Your objective:
Below are the entries; state how many of their lines contain the string "follow", and nothing more.

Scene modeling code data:
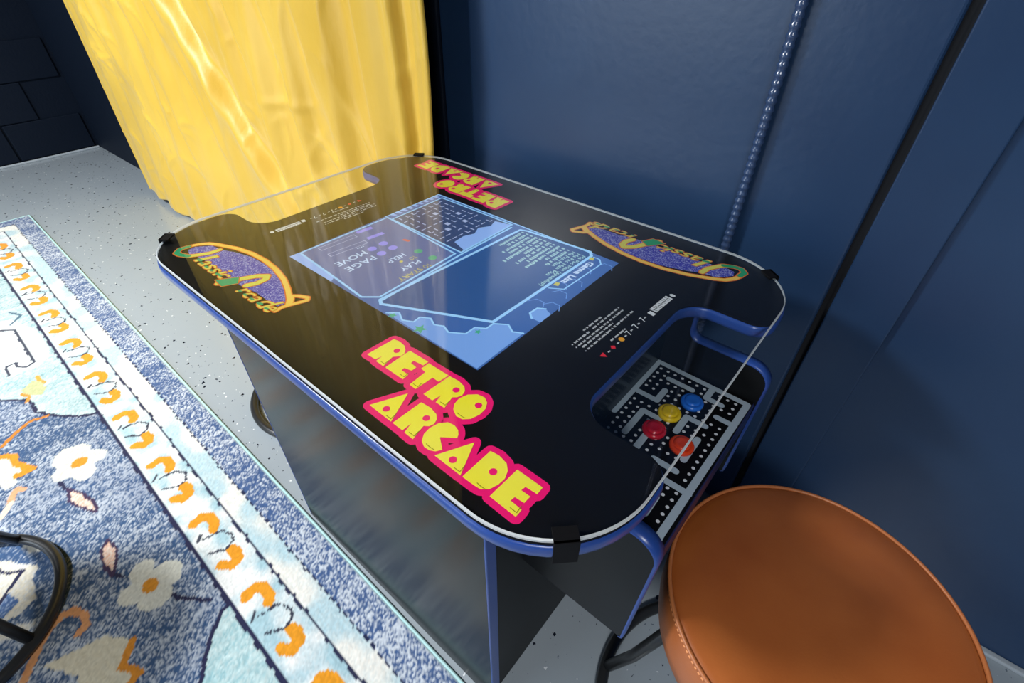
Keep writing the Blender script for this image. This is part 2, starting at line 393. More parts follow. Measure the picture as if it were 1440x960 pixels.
# ------------------------------------------------------------------ the room
YW = 0.43
XF = -3.84
XB = 2.6
YL = -3.6
floor = box('floor', (XF - .1, YL - .1, -.05), (XB + .1, YW + .12, 0), M['floor']); tag(floor, kind='structure')
ceil_ = box('ceiling', (XF - .1, YL - .1, CEIL), (XB + .1, YW + .12, CEIL + .05), M['ceiling']); tag(ceil_, kind='structure')
wr = box('wall_right', (XF, YW + .014, 0), (XB, YW + .12, CEIL), M['navy']); tag(wr, kind='structure')
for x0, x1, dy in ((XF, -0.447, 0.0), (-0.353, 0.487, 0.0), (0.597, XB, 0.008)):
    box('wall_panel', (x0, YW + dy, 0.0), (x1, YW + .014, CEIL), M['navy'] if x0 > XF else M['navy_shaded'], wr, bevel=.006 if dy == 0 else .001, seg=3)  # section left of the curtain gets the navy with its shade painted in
box('gap_strip', (0.487, YW + .0125, 0.0), (0.5005, YW + .014, CEIL), M['gap'], wr)
t1 = box('trim_1', (0.5005, YW - .002, 0), (0.597, YW + .014, CEIL), M['navy'], bevel=.0025, seg=2); tag(t1, kind='structure')

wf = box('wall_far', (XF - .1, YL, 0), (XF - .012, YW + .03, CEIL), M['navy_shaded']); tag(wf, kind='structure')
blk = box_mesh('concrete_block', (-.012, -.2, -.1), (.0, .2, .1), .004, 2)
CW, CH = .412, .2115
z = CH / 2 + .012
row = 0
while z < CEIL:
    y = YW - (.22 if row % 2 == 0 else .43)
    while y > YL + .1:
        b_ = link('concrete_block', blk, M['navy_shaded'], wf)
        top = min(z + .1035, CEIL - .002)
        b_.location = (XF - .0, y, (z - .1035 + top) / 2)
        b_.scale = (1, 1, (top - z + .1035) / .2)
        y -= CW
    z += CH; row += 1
wb = box('wall_back', (XB, YL, 0), (XB + .1, YW + .12, CEIL), M['navy']); tag(wb, kind='structure')
wl = empty('wall_left'); tag(wl, kind='structure')
for nme, lo, hi in (('wall_section', (XF, YL - .1, 0), (WIN['x0'], YL, CEIL)), ('wall_section', (WIN['x1'], YL - .1, 0), (XB, YL, CEIL)),
                    ('wall_section', (WIN['x0'], YL - .1, 0), (WIN['x1'], YL, WIN['z0'])), ('wall_section', (WIN['x0'], YL - .1, WIN['z1']), (WIN['x1'], YL, CEIL))):
    box(nme, lo, hi, M['navy'], wl)
w1 = empty('window_1'); tag(w1, kind='structure')
for lo, hi in (((WIN['x0'], YL - .07, WIN['z0']), (WIN['x1'], YL - .02, WIN['z0'] + .05)), ((WIN['x0'], YL - .07, WIN['z1'] - .05), (WIN['x1'], YL - .02, WIN['z1'])),
               ((WIN['x0'], YL - .07, WIN['z0'] + .05), (WIN['x0'] + .05, YL - .02, WIN['z1'] - .05)), ((WIN['x1'] - .05, YL - .07, WIN['z0'] + .05), (WIN['x1'], YL - .02, WIN['z1'] - .05)),
               (((WIN['x0'] + WIN['x1']) / 2 - .02, YL - .07, WIN['z0'] + .05), ((WIN['x0'] + WIN['x1']) / 2 + .02, YL - .02, WIN['z1'] - .05))):
    box('window_frame', lo, hi, M['white_wall'], w1)
wlgt = bpy.data.lights.new('window_daylight', 'AREA'); wlgt.shape = 'RECTANGLE'
wlgt.size = WIN['x1'] - WIN['x0']; wlgt.size_y = WIN['z1'] - WIN['z0']; wlgt.energy = WIN['watts']; wlgt.color = WIN['color']
wlo = bpy.data.objects.new('window_daylight', wlgt); COL.objects.link(wlo)
wlo.location = ((WIN['x0'] + WIN['x1']) / 2, YL - .09, (WIN['z0'] + WIN['z1']) / 2); wlo.rotation_euler = (R(90), 0, 0)

# pale sealant bead at the foot of the far wall
bead = box('baseboard_far', (XF, YL, 0), (XF + .014, YW - .002, .012), mat('pale_sealant', srgb(170, 178, 184), .5), bevel=.004)
tag(bead, kind='structure')
bead2 = box('baseboard_right', (0.60, YW - .006, 0), (XB, YW + .008, .010), bead.data.materials[0], bevel=.003)
tag(bead2, kind='structure')

# ceiling lamps
diff = emit('lamp_diffuser', (1, .97, .92, 1), 2.0)
for i, (lx, ly, w) in enumerate(LAMPS):
    e = empty('ceiling_light', (lx, ly, CEIL - .05))
    tag(e, 'square white ceiling light panel ' + ('above the far end of the rug' if i == 0 else 'behind the near end of the arcade table'), 'ceiling light', 'ceiling light panels')
    h = LAMP_SIZE / 2
    for lo, hi in (((-h - .03, -h - .03, 0), (h + .03, -h, .05)), ((-h - .03, h, 0), (h + .03, h + .03, .05)), ((-h - .03, -h, 0), (-h, h, .05)), ((h, -h, 0), (h + .03, h, .05))):
        box('lamp_frame', lo, hi, M['white_wall'], e)
    box('diffuser', (-h, -h, .02), (h, h, .03), diff, e)
    ld = bpy.data.lights.new('lamp_light', 'AREA'); ld.shape = 'SQUARE'; ld.size = LAMP_SIZE; ld.energy = w; ld.color = LAMP_COLOR; ld.spread = R(LAMP_SPREAD)
    lo_ = bpy.data.objects.new('lamp_light', ld); COL.objects.link(lo_); lo_.location = (0, 0, .012); lo_.parent = e

# ------------------------------------------------------------------ conduit on the wall
pts = []; rad = []
zc = 0.0
CX, CY = 0.3005, YW - .0125
while zc < CEIL - .001:
    for dz, rr in ((0, .0070), (.0022, .0072), (.0042, .0084), (.0062, .0088), (.0083, .0084), (.0103, .0072)):
        if zc + dz > CEIL - .001: break
        pts.append((CX, CY, zc + dz)); rad.append(rr)
    zc += .0125
cd = link('flexible_conduit', tube_mesh('flexible_conduit', pts, .008, 14, False, rad), mat('navy_painted_conduit', srgb(52, 72, 106), .22, spec=.8), smooth=True)
tag(cd, 'navy painted ribbed conduit running up the wall behind the arcade table', 'conduit')

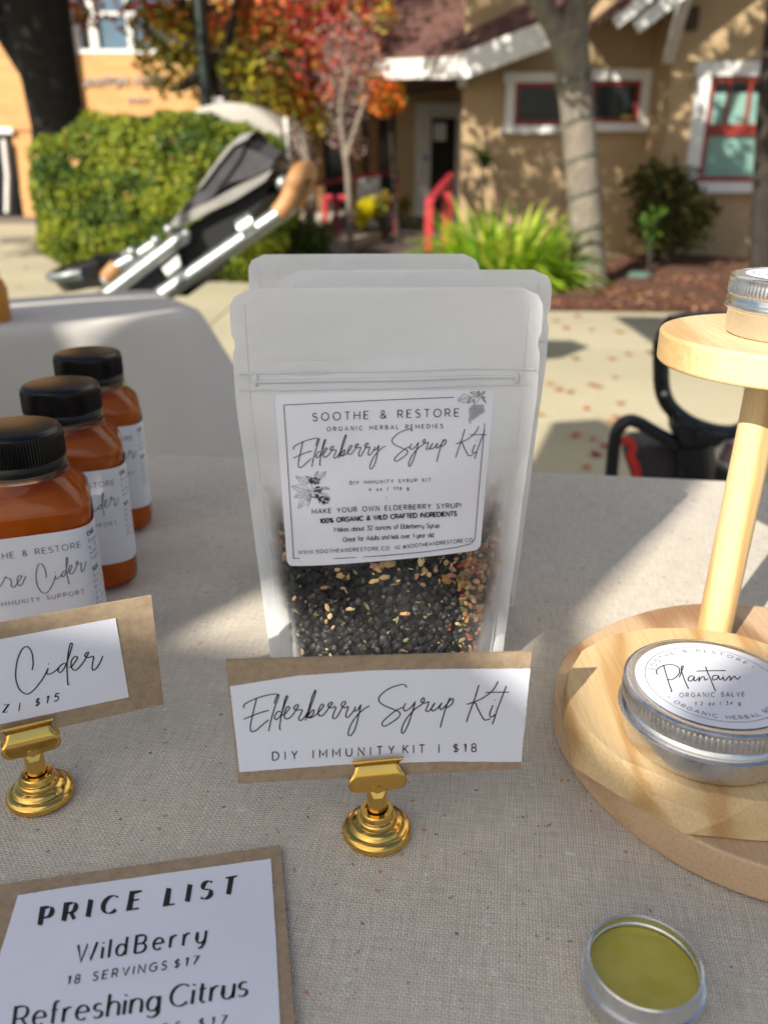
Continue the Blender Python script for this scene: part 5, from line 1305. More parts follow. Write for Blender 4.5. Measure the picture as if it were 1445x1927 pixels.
def card(name, label, cat, corners_kraft, corners_paper, mapper, th, group=None, jag=.35, nrm=None):
    """kraft backing with white paper glued on; corners in photo px mapped onto the card's plane"""
    off = nrm*th
    k = MB(); 
    def edge(a, b, n=1): return [(a[0]+(b[0]-a[0])*i/n, a[1]+(b[1]-a[1])*i/n) for i in range(n)]
    loop = []
    for a, b in zip(corners_kraft, corners_kraft[1:]+corners_kraft[:1]): loop += edge(a, b, 8)
    k.prism([mapper(x, y) for x, y in loop], off)
    o = build(name, k, M_KRAFT, None); tag(o, label, cat, group)
    p = MB(); loop = []
    r_ = random.Random(5)
    for a, b in zip(corners_paper, corners_paper[1:]+corners_paper[:1]):
        n = 26; L_ = math.hypot(b[0]-a[0], b[1]-a[1])
        for i in range(n):
            t_ = i/n; j = r_.uniform(-jag, jag) if 0 < i else 0
            loop.append((a[0]+(b[0]-a[0])*t_+j*(b[1]-a[1])/L_, a[1]+(b[1]-a[1])*t_+j*(b[0]-a[0])/L_))
    p.prism([mapper(x, y)+nrm*.0001 for x, y in loop], nrm*.0003)
    pp_ = build('paper', p, M_PAPER, o)
    return o, pp_
def fixchild(o, par):  # children built in world coordinates for a mesh parent
    return o
# Elderberry card
H1 = Vector((-.0032, .2975, T+.0008)); yaw1 = R(8)
h1, W1 = holder(tuple(H1), yaw1, 'gold place card holder clipping the elderberry syrup kit card')
n1 = Vector((math.sin(yaw1), -math.cos(yaw1), 0))       # towards the viewer
m1 = lambda x, y: pp(x, y, H1+n1*.0009, n1)
c1, pa1 = card('price_card', 'kraft backed card reading Elderberry Syrup Kit, priced $18, in front of the pouches', 'price card', [(425,1243),(1000,1227),(980,1447),(449,1475)], [(433,1291),(560,1271),(700,1261),(850,1258),(997,1258),(980,1433),(830,1432),(640,1438),(451,1452)], m1, -.0012, 'kraft price cards', .35, n1)
i1 = lambda x, y: m1(x, y)+n1*.0006
m = MB(); script(m, ELDER+SYRUP, i1, 2.1, 6); build('handwriting', m, M_INK, pa1, fixn=False)
m = MB(); text(m, 'DIY IMMUNITY', (513,1429), (741,1417), 15, 1.9, i1, up_); text(m, 'KIT | $18', (758,1416), (895,1413), 15, 1.9, i1, up_)
build('print', m, M_INK, pa1, fixn=False)
# Fire Cider card
H2 = Vector((-.1625, .3215, T+.0008)); yaw2 = R(24)
h2, W2 = holder(tuple(H2), yaw2, 'gold place card holder at left clipping the fire cider card')
n2 = Vector((math.sin(yaw2), -math.cos(yaw2), 0))
m2 = lambda x, y: pp(x, y, H2+n2*.0009, n2)
c2, pa2 = card('price_card', 'kraft backed card ending Cider, $15, in front of the amber bottles', 'price card', [(-190,1207),(285,1121),(309,1325),(-165,1432)], [(-150,1230),(218,1163),(243,1311),(-130,1390)], m2, -.0012, 'kraft price cards', .2, n2)
i2 = lambda x, y: m2(x, y)+n2*.0006
m = MB(); cid = [[(x/4.516, 1160+y/4.516) for x, y in st] for st in CIDER]
script(m, cid, i2, 2.3, 6)
fire2 = [[(-128+(x)*.27, 1262+(y-1600)*.27-(x)*.05) for x, y in st] for st in FIRE]
script(m, fire2, i2, 2.4); build('handwriting', m, M_INK, pa2, fixn=False)
m = MB(); text(m, '12 OZ', (-95,1359), (15,1338), 14.5, 1.8, i2, (.17,-.98)); build('print', m, M_INK, pa2, fixn=False); m = MB(); text(m, '| $15', (36,1336), (110,1317), 14.5, 1.9, i2, (.17,-.98)); build('print', m, M_INK, pa2, fixn=False)

# price list lying flat on the cloth
nz_ = Vector((0,0,1)); m3 = lambda x, y: pz(x, y, T+.0032)
c3, pa3 = card('price_list', 'kraft backed price list lying flat on the linen at lower left', 'price list', [(-25,1668),(528,1590),(557,1950),(572,2140),(-190,2230)], [(35,1686),(120,1672),(360,1638),(510,1617),(519,1760),(528,1940),(534,2110),(-120,2190)], m3, -.0018, None, .4, nz_)
i3 = lambda x, y: m3(x, y)+nz_*.0006
m = MB()
text(m, 'PRICE', (76,1743), (262,1711), 33, 9.5, i3, (.17,-.985), contrast=.16); text(m, 'LIST', (313,1706), (441,1683), 33, 9.5, i3, (.17,-.985), contrast=.16)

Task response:
2